We usually assume that there is law in a society only if that society has its... laws. But I would like to ask if you think there is another important sense of "law" or of "legal matters" (I'm a law student). Suppose Pete goes to some wise and strong person, Justine, and tells her: "I want that guy, Pat, to be forced to give me back the tool I lent him, since the time has passed when he sould give it back to me, according to what we agreed." As far as I see it, if Justine wants to hear Pete and Pat and have some intervention in their dispute, she has a legal question in hands. She will be like a judge. I think that some questions are legal irrespective of whether some group of people has any previous legal organization. This story between Pete, Pat and Justine could take place on a desert island where the three might have just arrived coming from different places.

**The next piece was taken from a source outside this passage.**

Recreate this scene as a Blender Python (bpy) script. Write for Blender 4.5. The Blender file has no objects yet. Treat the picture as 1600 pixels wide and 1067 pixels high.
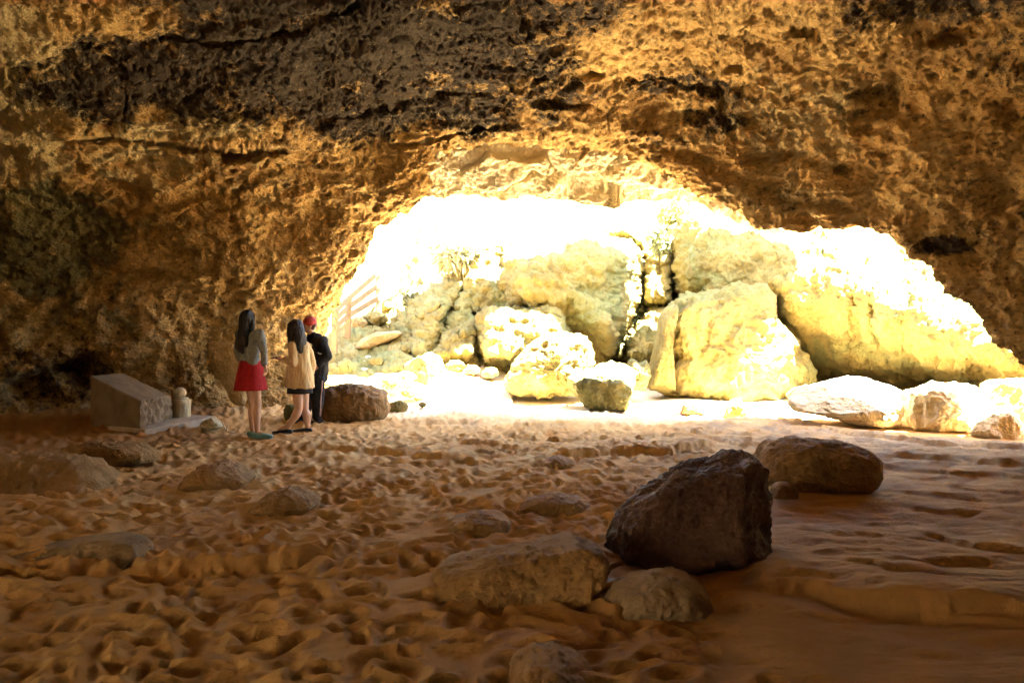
import bpy, bmesh, math, random
import numpy as np
from mathutils import Vector, Matrix

random.seed(7)
RS = np.random.RandomState(11)
scene = bpy.context.scene
COL = scene.collection

# ------------------------------------------------------------------ camera
FOC, PITCH, CAMZ = 1244.0, math.radians(1.75), 1.6
cp_, sp_ = math.cos(PITCH), math.sin(PITCH)
cam_d = bpy.data.cameras.new('camera')
cam = bpy.data.objects.new('camera', cam_d)
COL.objects.link(cam)
cam_d.sensor_width = 36.0
cam_d.lens = 36.0 * FOC / 1600.0
cam_d.clip_start = 0.05
cam_d.clip_end = 500
cam.location = (0, 0, CAMZ)
cam.rotation_euler = (math.pi / 2 - PITCH, 0, 0)
scene.camera = cam


def at(px, py, Y):
    """photo pixel + world depth Y -> world point (works on arrays)"""
    a = (np.asarray(px, float) - 800.0) / FOC
    b = (533.5 - np.asarray(py, float)) / FOC
    dy = cp_ + b * sp_
    dz = -sp_ + b * cp_
    s = np.asarray(Y, float) / dy
    return np.stack(np.broadcast_arrays(a * s, dy * s, CAMZ + dz * s), -1)


def on_ground(px, py, z=0.0):
    a = (np.asarray(px, float) - 800.0) / FOC
    b = (533.5 - np.asarray(py, float)) / FOC
    dy = cp_ + b * sp_
    dz = -sp_ + b * cp_
    s = (z - CAMZ) / dz
    return np.stack(np.broadcast_arrays(a * s, dy * s, CAMZ + dz * s), -1)


def pix(P):
    """world point -> photo pixel"""
    x = P[..., 0]; y = P[..., 1]; z = P[..., 2] - CAMZ
    f = cp_ * y - sp_ * z
    u = sp_ * y + cp_ * z
    f = np.where(np.abs(f) < 1e-6, 1e-6, f)
    return 800.0 + FOC * x / f, 533.5 - FOC * u / f, f


# ------------------------------------------------------------------ noise
_perm = RS.permutation(4096).astype(np.int64)
_grad = RS.normal(size=(4096, 3)); _grad /= np.linalg.norm(_grad, axis=1)[:, None]


def _h(ix, iy, iz):
    return _perm[(_perm[(_perm[ix & 4095] + iy) & 4095] + iz) & 4095]


def pnoise(P):
    P = np.asarray(P, float)
    i = np.floor(P).astype(np.int64); f = P - i
    w = f * f * f * (f * (f * 6 - 15) + 10)
    r = 0
    for dx in (0, 1):
        wx = w[..., 0] if dx else 1 - w[..., 0]
        for dy in (0, 1):
            wy = w[..., 1] if dy else 1 - w[..., 1]
            for dz in (0, 1):
                wz = w[..., 2] if dz else 1 - w[..., 2]
                g = _grad[_h(i[..., 0] + dx, i[..., 1] + dy, i[..., 2] + dz)]
                d = g[..., 0] * (f[..., 0] - dx) + g[..., 1] * (f[..., 1] - dy) + g[..., 2] * (f[..., 2] - dz)
                r = r + wx * wy * wz * d
    return r * 1.6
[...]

As you say, Justine would be "like" a judge, but I don't think that actually makes her a the sort of judge who presides over a court of law. She might be making a moral judgment or even a political judgment. Clearly, ideas like what one "should" and should not do are operant here, and clearly it seems to be relevant to appeal to reasons, such as the agreement Pete and Pat made. But those are also the sort of things to which friends or students or romantic partners appeal in disputes. You don't have, however, a formalized legal code. Procedures for adjudication and appeal. Etc. So, while I'd say you have some of the elements of the rule of law or legal institutions, what you describe isn't quite sufficient to warrant describing their situation as "legal."